Eh. "indigenous" and "aboriginal" are both words which date from the 17th century, not used in the sense you're talking about until the 19th, whereas "native" was used in that sense at least as far back as the 15th century. The OED's definitions of both "indigenous" and "aboriginal" define those words with reference to the word "native". Calling them "more accurate" is a bit absurd, I'd say. Less ambiguous perhaps.


I've always understood that "native" was defined on an individual level, i.e. you would be a native American if you were born in America. "Indigenous" and "aboriginal" apply to races rather than individuals.


OED has

native, adj:

11. Of a person or social group.

a. Born in a designated place; belonging to a particular people by birth; spec. belonging to an indigenous ethnic group, as distinguished from foreigners, esp. European colonists.

indigenous, a:

2. Of, pertaining to, or intended for the natives; ‘native’, vernacular.

aboriginal, adj:

1. a. First or earliest as recorded by history; present from the beginning; primitive. Of peoples, plants, and animals: inhabiting or existing in a land from earliest times; strictly native, indigenous.


Factoid: Indian-Indians count is somewhere around 3 million. Amer-Indians are somewhere around 6 million.

I think with current trends the Indian-Indians will overtake the Amer-Indians sometime in the next 20 years or so, but I'm not positive.

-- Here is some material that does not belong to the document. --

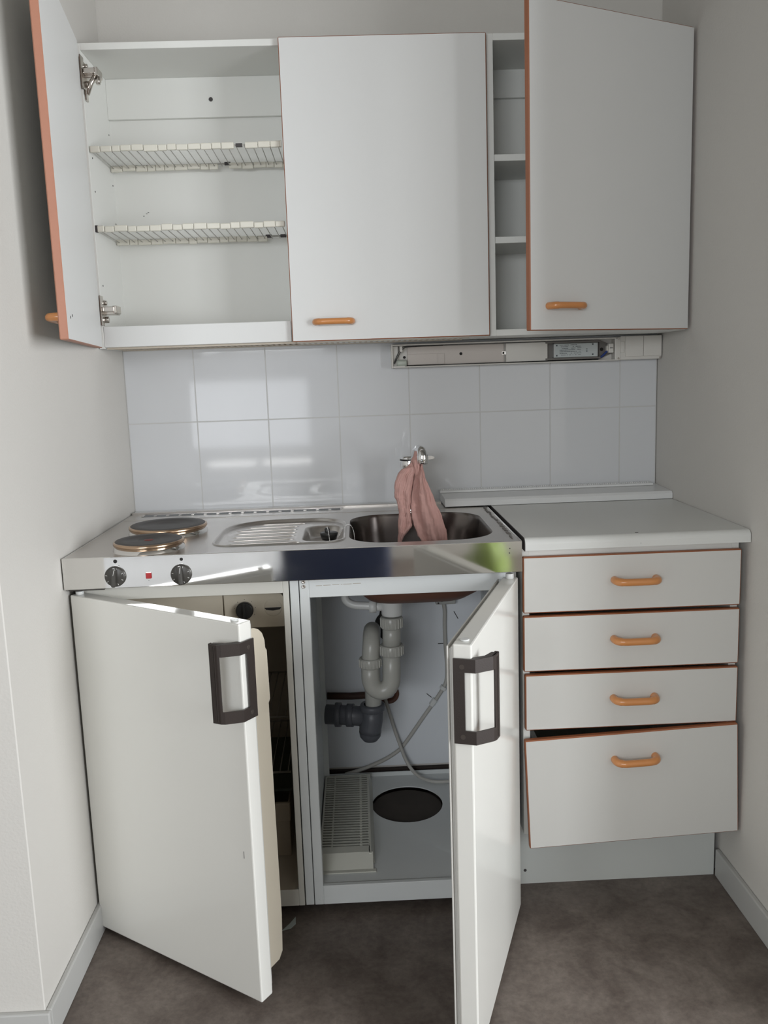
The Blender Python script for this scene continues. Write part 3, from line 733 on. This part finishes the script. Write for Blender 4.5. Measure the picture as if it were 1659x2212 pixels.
for k in range(1, 13):
    a = PI*k/12; U.append((.6885+.0275*math.cos(a), yy, .500-.036*math.sin(a)))
U += [(.661, yy, .545)]
tube(bm, U, .0235, 24); build('u_bend', bm, PIPEG, st)
nut(.530, .0285, .025, .662, yy)
bm = bmesh.new(); Ar = [(.662, yy, .535), (.664, yy, .565), (.666, yy+.006, .588), (.668, yy+.028, .606), (.670, yy+.070, .606), (.671, yy+.108, .588), (.669, yy+.130, .555), (.667, yy+.140, .53), (.667, yy+.140, .350)]
tube(bm, Ar, .0225, 24, res=5); build('return_bend', bm, PIPEG, st)
bm = bmesh.new(); yb = yy+.14
lathe(bm, [(.024, .012), (.033, .012), (.035, .006), (.034, -.004), (.030, -.008)], (.664, yb, .362), n=32)
tube(bm, [(.664, yb, .366), (.662, yb, .33), (.656, yb, .305), (.655, yb, .292)], [.030, .030, .031, .031], 24)
lathe(bm, [(.031, 0), (.029, -.014), (.020, -.026), (.008, -.031), (.0005, -.032)], (.655, yb, .295), n=32)
tube(bm, [(.655, yb+.01, .332), (.600, yb+.02, .336), (.533, yb+.03, .338)], .0275, 24)
tube(bm, [(.610, yb+.018, .336), (.592, yb+.021, .336)], .032, 24); tube(bm, [(.575, yb+.024, .337), (.560, yb+.026, .337)], .034, 24)
build('outlet_bend', bm, PIPED, st, label='dark grey outlet bend')

# wall marks, hole, plank
bm = bmesh.new(); random.seed(9); rim = []
for k in range(26):
    a = 2*PI*k/26; q = random.uniform(.88, 1.12); rim.append((.719+.036*q*math.cos(a), .535+.055*q*math.sin(a)))
prism(bm, rim, -.0078, -.0064, 'y'); tag(build('wall_hole', bm, BLACK), 'dark ragged hole broken in the wall behind the sink trap', 'hole')
bm = bmesh.new(); lathe(bm, [(.030, -.001), (.030, -.012), (.024, -.014), (.017, -.006), (.017, -.001)], (.716, -.0056, .322), 'y', 32)
tag(build('pipe_collar', bm, BROWN), 'round brown pipe collar on the wall behind the sink trap', 'pipe collar')
bm = bmesh.new(); tube(bm, [(.530, -.017, .325), (.60, -.017, .321), (.695, -.017, .323)], .0105, 10); tag(build('wall_pipe', bm, WOODD), 'rusty brown pipe running along the wall left of the trap', 'pipe')
bm = bmesh.new(); tube(bm, [(.585, -.05, .655), (.602, -.03, .650), (.615, -.012, .650)], .010, 12); tag(build('pipe_stub', bm, BROWN), 'short brown pipe stub below the white overflow pipe', 'pipe')

# cables
jb = thing('junction_box', 'grey electrical junction box on the wall at the upper right inside the sink cabinet', 'junction box', (.89, -.02, .6))
build('box', box(.862, .922, -.034, -.0064, .597, .66, bev=.004, seg=2), mat('grey_box', (.44, .44, .42), .5), jb)
bm = bmesh.new(); cyl(bm, (.880, -.037, .612), .006, .004, 'y', 16); cyl(bm, (.870, -.0345, .602), .003, .001, 'y', 8); each('knockout', bm, MARK, jb)
bm = bmesh.new()
tube(bm, [(.886, -.018, .600), (.890, -.0140, .57), (.889, -.0125, .53), (.890, -.0125, .46), (.893, -.0125, .40), (.889, -.0125, .352), (.866, -.0125, .310), (.817, -.0125, .242), (.760, -.0140, .163), (.735, -.0140, .137), (.690, -.014, .110), (.625, -.018, .086), (.575, -.02, .073)], .0058, 10, res=5)
c1 = build('cable', bm, CABLE); tag(c1, 'grey cable clipped along the wall from the junction box down to the left', 'cable'); 
bm = bmesh.new(); bx(bm, -.009, .009, -.018, 0, -.006, .006, bev=.002); bmesh.ops.rotate(bm, cent=(0, 0, 0), matrix=Matrix.Rotation(math.radians(35), 3, 'Y'), verts=bm.verts[:])
build('cable_clip', bm, PIPEW, c1, loc=(.879, -.0064, .334))
bm = bmesh.new(); bx(bm, -.007, .007, -.018, 0, -.012, .012, bev=.002); bmesh.ops.rotate(bm, cent=(0, 0, 0), matrix=Matrix.Rotation(math.radians(35), 3, 'Y'), verts=bm.verts[:])
build('cable_clip', bm, PIPEW, c1, loc=(.848, -.0064, .290))
bm = bmesh.new()
tube(bm, [(.703, -.022, .315), (.716, -.024, .262), (.728, -.026, .215), (.742, -.03, .170), (.757, -.036, .125), (.775, -.05, .095), (.80, -.075, .0795), (.84, -.10, .0765), (.90, -.10, .0765), (.95, -.09, .0765)], .0052, 10, res=5)
tag(build('cable', bm, CABLE), 'grey cable hanging from behind the trap onto the cabinet floor', 'cable')
bm = bmesh.new()
for p, q in (((.868, .470), (.884, .470)), ((.83, .315), (.845, .302)), ((.93, .545), (.918, .568))): tube(bm, [(p[0], -.0068, p[1]), (q[0], -.0068, q[1])], .0012, 5)
tag(build('pencil_marks', bm, MARK), 'short dark pencil strokes on the wall behind the clipped cable', 'wall marks')

# ------------------------------------------------------------------ louvred cover lying in the cabinet
gv = thing('louvred_cover', 'white plastic slatted ventilation cover lying on the sink cabinet floor', 'ventilation cover', (.586, -.3, .071))
zf, zt = .0705, .098
bm = bmesh.new()
bx(bm, .517, .522, -.505, -.075, zf, zt, bev=.001)
prism(bm, [(.640, zt), (.646, zt), (.655, zf), (.649, zf)], -.505, -.075, 'y')
bx(bm, .517, .650, -.080, -.075, zf, zt, bev=.001)
prism(bm, [(-.500, zt), (-.470, zt), (-.470, zt-.003), (-.500, zt-.003)], .522, .642, 'x')
prism(bm, [(-.500, zt), (-.500, zt-.003), (-.535, zf), (-.540, zf)], .518, .650, 'x')
bx(bm, .515, .657, -.548, -.534, zf, zf+.003, bev=.001)
bx(bm, .618, .624, -.47, -.08, zt-.008, zt-.0005); bx(bm, .545, .549, -.47, -.08, zt-.008, zt-.0005)
build('frame', bm, mat('yellowed_cover', (.62, .62, .56), .45), gv)
bm = bmesh.new()
for k in range(29):
    y = -.466+.0133*k
    prism(bm, [(y, zt+.001), (y+.006, zt+.001), (y+.009, zt-.008), (y+.006, zt-.008)], .522, .641, 'x')
    prism(bm, [(.641, zt+.001), (.6475, zt-.006), (.6525, zf+.006), (.649, zf+.006), (.641, zt-.004)], y+.001, y+.006, 'y')
build('slats', bm, mat('yellowed_slats', (.62, .62, .56), .45), gv)

# ------------------------------------------------------------------ faucet
fc = thing('faucet', 'chrome mixer tap at the back of the sink bowl', 'faucet', (.79, -.14, H))
bm = bmesh.new(); lathe(bm, [(.030, .0016), (.030, .005), (.025, .010), (.0245, .05), (.0270, .108), (.0290, .120), (.0285, .143), (.0265, .148), (.018, .1495), (.0005, .1495)], (.793, -.150, H), n=40); build('body', bm, CHROME, fc)
bm = bmesh.new(); lathe(bm, [(.0293, .136), (.0290, .141)], (.793, -.150, H), n=40); build('black_ring', bm, BLACKPL, fc)
bm = bmesh.new(); tube(bm, [(.798, -.160, 1.012), (.800, -.20, 1.045), (.804, -.245, 1.073), (.809, -.285, 1.0795), (.8125, -.310, 1.073), (.8135, -.322, 1.058)], [.010, .0105, .011, .012, .013, .0135], 20, res=5); s_ = build('spout', bm, CHROME, fc); child_of_world(s_)
bm = bmesh.new(); lathe(bm, [(.0142, .022), (.0148, .018), (.0148, .002), (.0138, 0), (.010, 0), (.010, .004), (.0005, .004)], (.8135, -.322, 1.046), n=28); build('aerator', bm, CHROME, s_)
bm = bmesh.new(); prism(bm, [(.806, 1.0375), (.856, 1.0425), (.858, 1.047), (.852, 1.0505), (.806, 1.052)], -.172, -.140, 'y'); bmesh.ops.recalc_face_normals(bm, faces=bm.faces[:]); bmesh.ops.bevel(bm, geom=bm.edges[:], offset=.002, segments=2, affect='EDGES')
build('lever', bm, CHROME, fc)

# ------------------------------------------------------------------ cloth over the spout
def cx2(px, py): return (.792+.00119*(px-895)-.00003*(py-985), 1.068-.00119*(py-985)-.00005*(px-895))
def lobe(rows, y0, seed, pleats, amp, below):
    random.seed(seed); bm = bmesh.new(); n = 34; grid = []
    R_ = []
    for i in range(len(rows)-1):
        for k in range(6):
            t = k/6; t = t; R_.append([rows[i][j]*(1-t)+rows[i+1][j]*t for j in range(3)])
    R_.append(list(rows[-1]))
    if below:
        l = R_[-1]
        for k in range(1, 10): R_.append([l[0]+k*30*.6, l[1]+below[0]*k, l[2]+below[1]*k])
    ph = [random.uniform(0, 6.28) for _ in range(6)]
    for i, (cy, l, r_) in enumerate(R_):
        row = []; v = i/(len(R_)-1)
        for j in range(n+1):
            s = j/n; X = l+(r_-l)*s
            x, z = cx2(840+X/8.85, 950+cy/8.85)
            wv = min(1, (r_-l)/250)
            d = amp*wv*(math.cos(2*PI*pleats*(s+.05*math.sin(3*v+ph[0]))+ph[1])*.75 + .10*math.cos(2*PI*pleats*2.3*s+ph[2]+2*v)+.12*math.sin(26*v+9*s+ph[3])+.08*math.sin(60*s+31*v+ph[4]))
            curve = .020*(1-(2*s-1)**2)*min(1, wv*1.4)
            y = y0-d-curve-.03*v+.012
            x += .0007*math.sin(31*v+ph[5])*(1 if s > .5 else -1)
            row.append(bm.verts.new((x, y, z)))
        grid.append(row)
    for i in range(len(grid)-1):
        for j in range(n):
            f = bm.faces.new((grid[i][j], grid[i][j+1], grid[i+1][j+1], grid[i+1][j])); f.smooth = True
    return bm
def join(dst, src):
    me = bpy.data.meshes.new('tmp'); src.to_mesh(me); src.free(); dst.from_mesh(me); bpy.data.meshes.remove(me)
left = [(440, 415, 455), (500, 360, 470), (560, 255, 495), (610, 215, 500), (650, 170, 485), (700, 152, 468), (760, 140, 455), (850, 120, 445), (930, 108, 440), (1000, 100, 430), (1080, 118, 418), (1150, 145, 418), (1230, 170, 408), (1300, 176, 404), (1450, 172, 414), (1600, 170, 430), (1660, 168, 398), (1750, 163, 335), (1850, 160, 262), (1930, 158, 226), (1990, 158, 210)]
right = [(445, 600, 640), (500, 610, 655), (560, 585, 662), (620, 555, 670), (700, 510, 688), (800, 475, 738), (900, 455, 775), (1000, 440, 812), (1100, 425, 850), (1200, 415, 892), (1300, 414, 935), (1400, 424, 975), (1500, 442, 1020), (1600, 460, 1050), (1700, 490, 1074), (1800, 540, 1090), (1880, 590, 1102), (1950, 640, 1112), (2010, 690, 1118)]
neck = [(235, 505, 560), (300, 480, 590), (370, 455, 620), (440, 430, 645), (520, 430, 650), (600, 440, 640), (700, 440, 600), (850, 440, 560), (1000, 425, 490), (1150, 415, 470), (1300, 415, 460), (1450, 422, 458), (1600, 432, 455)]
bm = bmesh.new()
join(bm, lobe(left, -.335, 2, 1.1, .009, (3, -2))); join(bm, lobe(right, -.335, 4, 1.8, .010, (9, 2))); join(bm, lobe(neck, -.312, 8, 1.2, .004, None))
cl = build('pink_cloth', bm, PINK); tag(cl, 'crumpled dusty pink cleaning cloth hanging over the tap into the sink', 'cloth')
s = cl.modifiers.new('thickness', 'SOLIDIFY'); s.thickness = .0018
tx = bpy.data.textures.new('crumple', 'CLOUDS'); tx.noise_scale = .018
dm = cl.modifiers.new('crumple', 'DISPLACE'); dm.texture = tx; dm.strength = .006; dm.texture_coords = 'LOCAL'; dm.mid_level = .5

# ------------------------------------------------------------------ plug with ball chain
pg = thing('sink_plug', 'black rubber sink plug on a ball chain lying in the small drainer bowl', 'sink plug', (.572, -.42, H-.03))
bm = bmesh.new(); lathe(bm, [(.0005, 0), (.018, 0), (.0215, .012), (.0225, .016), (.020, .018), (.0005, .018)], (.572, -.405, H-.026), n=32); lathe(bm, [(.006, .0), (.007, .008), (.003, .012), (.0003, .012)], (.568, -.402, H-.0085), n=16)
build('stopper', bm, BLACKPL, pg)
bm = bmesh.new(); ch = spline([Vector(p) for p in [(.568, -.402, H+.004), (.572, -.43, H-.004), (.577, -.468, H-.026), (.586, -.462, H-.024), (.596, -.440, H-.015), (.606, -.425, H+.001), (.616, -.395, H+.006), (.626, -.385, H+.003), (.6325, -.400, H-.010), (.635, -.44, H-.03), (.638, -.46, H-.06)]], 10)
acc = 0; last = ch[0]; pts = [last]
for p in ch:
    acc += (p-last).length; last = p
    if acc > .0036: pts.append(p); acc = 0
for p in pts: lathe(bm, [(.0004, -.0014), (.0012, -.0008), (.0015, 0), (.0012, .0008), (.0004, .0014)], p, n=8)
tube(bm, pts, .0004, 4); build('ball_chain', bm, CHROME, pg)

# ------------------------------------------------------------------ scrap on the floor
bm = bmesh.new(); prism(bm, [(.432, -.655), (.447, -.632), (.460, -.606), (.462, -.632), (.452, -.648)], .0005, .002, 'z')
tag(build('paper_scrap', bm, PAPER), 'tiny pale scrap of paper on the floor in front of the refrigerator', 'scrap')

# ------------------------------------------------------------------ unseen things added behind the camera to shape the steel apron reflection
ot = thing('ottoman', 'navy fabric ottoman behind the viewer, mirrored dark in the steel apron', 'ottoman', (.5, -3.4, 0))  # added stand-in for the viewer's dark jeans in the apron reflection
build('cushion', box(.22, .80, -3.65, -3.2, .06, .47, bev=.04, seg=4), NAVY, ot)
for x in (.27, .75):
    for y in (-3.6, -3.25):
        bm = bmesh.new(); cyl(bm, (x, y, 0), .018, .06); build('leg', bm, WOODD, ot)
bm = bmesh.new(); random.seed(21)
bmesh.ops.create_icosphere(bm, subdivisions=4, radius=1)
for v in bm.verts:
    p = v.co; q = 1+.10*math.sin(5*p.x+3*p.z)+.07*math.sin(9*p.z+4*p.y)+.05*math.sin(13*p.x-7*p.y)
    v.co = Vector((1.32+.12*p.x*q, -3.30+.09*p.y*q, max(.0, .21+.21*p.z*q)))
for f in bm.faces: f.smooth = True
tag(build('green_bag', bm, GREEN), 'crumpled lime green bag on the floor behind the viewer, mirrored in the steel apron', 'bag')  # added unseen, gives the apron reflection its green patch
mt = thing('mattress', 'low white mattress lying on the floor far behind the viewer', 'mattress', (-.8, -3.9, 0))  # added reflector, makes the left of the apron mirror bright
build('pad', box(-1.9, .18, -4.6, -3.15, .002, .20, bev=.05, seg=4), mat('white_cotton', (.75, .76, .78), .8, bump=.3, bscale=20), mt)
bm = bmesh.new(); tube(bm, [(-1.85, -3.151, .10), (.13, -3.151, .10)], .004, 8); build('seam', bm, CABLE, mt)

http://en.wikipedia.org/wiki/Ethnic_groups_in_the_United_Sta...

http://en.wikipedia.org/wiki/Indian_American


dot not feather

Also, the more accurate adjective is "indigenous" or "aboriginal", not "native". This is working on the same principle as the euphemism ratchet or Negro->Black->African-American. It has no information content.


Except that the term native is overloaded; it can refer to an individual (as in "native speaker") as well as to a population, with different implications. I'm a native of my country, i.e., not an immigrant, but I'm not a member of the continent's native population.

The difference is typically clear from context, but not always.